#### TASK OBJECTIVE:
Below is a block of data; give all of it again word for word.

#### MATERIAL PROVIDED:
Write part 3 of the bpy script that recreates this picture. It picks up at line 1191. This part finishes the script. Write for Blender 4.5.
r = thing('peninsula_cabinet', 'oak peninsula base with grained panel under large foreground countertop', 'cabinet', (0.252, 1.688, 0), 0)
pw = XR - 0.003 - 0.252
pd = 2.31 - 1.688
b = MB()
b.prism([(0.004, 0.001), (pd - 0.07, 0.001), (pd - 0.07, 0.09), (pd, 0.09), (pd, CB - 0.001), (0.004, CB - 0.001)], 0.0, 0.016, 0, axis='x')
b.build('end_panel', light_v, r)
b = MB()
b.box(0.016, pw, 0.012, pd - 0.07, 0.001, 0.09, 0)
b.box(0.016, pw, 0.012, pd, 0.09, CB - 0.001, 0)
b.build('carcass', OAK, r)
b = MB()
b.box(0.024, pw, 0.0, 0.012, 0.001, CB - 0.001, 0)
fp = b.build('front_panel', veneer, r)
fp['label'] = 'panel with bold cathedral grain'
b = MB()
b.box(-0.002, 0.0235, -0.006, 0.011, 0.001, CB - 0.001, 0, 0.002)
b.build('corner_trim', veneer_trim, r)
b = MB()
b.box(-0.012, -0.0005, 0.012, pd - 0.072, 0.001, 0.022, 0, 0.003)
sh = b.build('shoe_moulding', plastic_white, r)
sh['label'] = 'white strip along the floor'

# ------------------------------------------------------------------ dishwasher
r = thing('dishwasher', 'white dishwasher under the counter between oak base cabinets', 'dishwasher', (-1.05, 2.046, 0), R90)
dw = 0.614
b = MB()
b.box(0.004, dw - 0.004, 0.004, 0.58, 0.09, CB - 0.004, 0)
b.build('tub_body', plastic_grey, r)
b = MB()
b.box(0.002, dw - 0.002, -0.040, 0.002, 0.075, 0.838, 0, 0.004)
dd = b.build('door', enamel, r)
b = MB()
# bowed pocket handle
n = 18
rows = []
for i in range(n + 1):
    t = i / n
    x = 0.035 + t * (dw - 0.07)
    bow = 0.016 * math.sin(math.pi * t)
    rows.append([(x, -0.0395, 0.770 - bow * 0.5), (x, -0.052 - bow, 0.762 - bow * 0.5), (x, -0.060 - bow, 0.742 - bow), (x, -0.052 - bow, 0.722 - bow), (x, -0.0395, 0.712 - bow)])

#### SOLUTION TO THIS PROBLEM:
Write part 3 of the bpy script that recreates this picture. It picks up at line 1191. This part finishes the script. Write for Blender 4.5.
r = thing('peninsula_cabinet', 'oak peninsula base with grained panel under large foreground countertop', 'cabinet', (0.252, 1.688, 0), 0)
pw = XR - 0.003 - 0.252
pd = 2.31 - 1.688
b = MB()
b.prism([(0.004, 0.001), (pd - 0.07, 0.001), (pd - 0.07, 0.09), (pd, 0.09), (pd, CB - 0.001), (0.004, CB - 0.001)], 0.0, 0.016, 0, axis='x')
b.build('end_panel', light_v, r)
b = MB()
b.box(0.016, pw, 0.012, pd - 0.07, 0.001, 0.09, 0)
b.box(0.016, pw, 0.012, pd, 0.09, CB - 0.001, 0)
b.build('carcass', OAK, r)
b = MB()
b.box(0.024, pw, 0.0, 0.012, 0.001, CB - 0.001, 0)
fp = b.build('front_panel', veneer, r)
fp['label'] = 'panel with bold cathedral grain'
b = MB()
b.box(-0.002, 0.0235, -0.006, 0.011, 0.001, CB - 0.001, 0, 0.002)
b.build('corner_trim', veneer_trim, r)
b = MB()
b.box(-0.012, -0.0005, 0.012, pd - 0.072, 0.001, 0.022, 0, 0.003)
sh = b.build('shoe_moulding', plastic_white, r)
sh['label'] = 'white strip along the floor'

# ------------------------------------------------------------------ dishwasher
r = thing('dishwasher', 'white dishwasher under the counter between oak base cabinets', 'dishwasher', (-1.05, 2.046, 0), R90)
dw = 0.614
b = MB()
b.box(0.004, dw - 0.004, 0.004, 0.58, 0.09, CB - 0.004, 0)
b.build('tub_body', plastic_grey, r)
b = MB()
b.box(0.002, dw - 0.002, -0.040, 0.002, 0.075, 0.838, 0, 0.004)
dd = b.build('door', enamel, r)
b = MB()
# bowed pocket handle
n = 18
rows = []
for i in range(n + 1):
    t = i / n
    x = 0.035 + t * (dw - 0.07)
    bow = 0.016 * math.sin(math.pi * t)
    rows.append([(x, -0.0395, 0.770 - bow * 0.5), (x, -0.052 - bow, 0.762 - bow * 0.5), (x, -0.060 - bow, 0.742 - bow), (x, -0.052 - bow, 0.722 - bow), (x, -0.0395, 0.712 - bow)])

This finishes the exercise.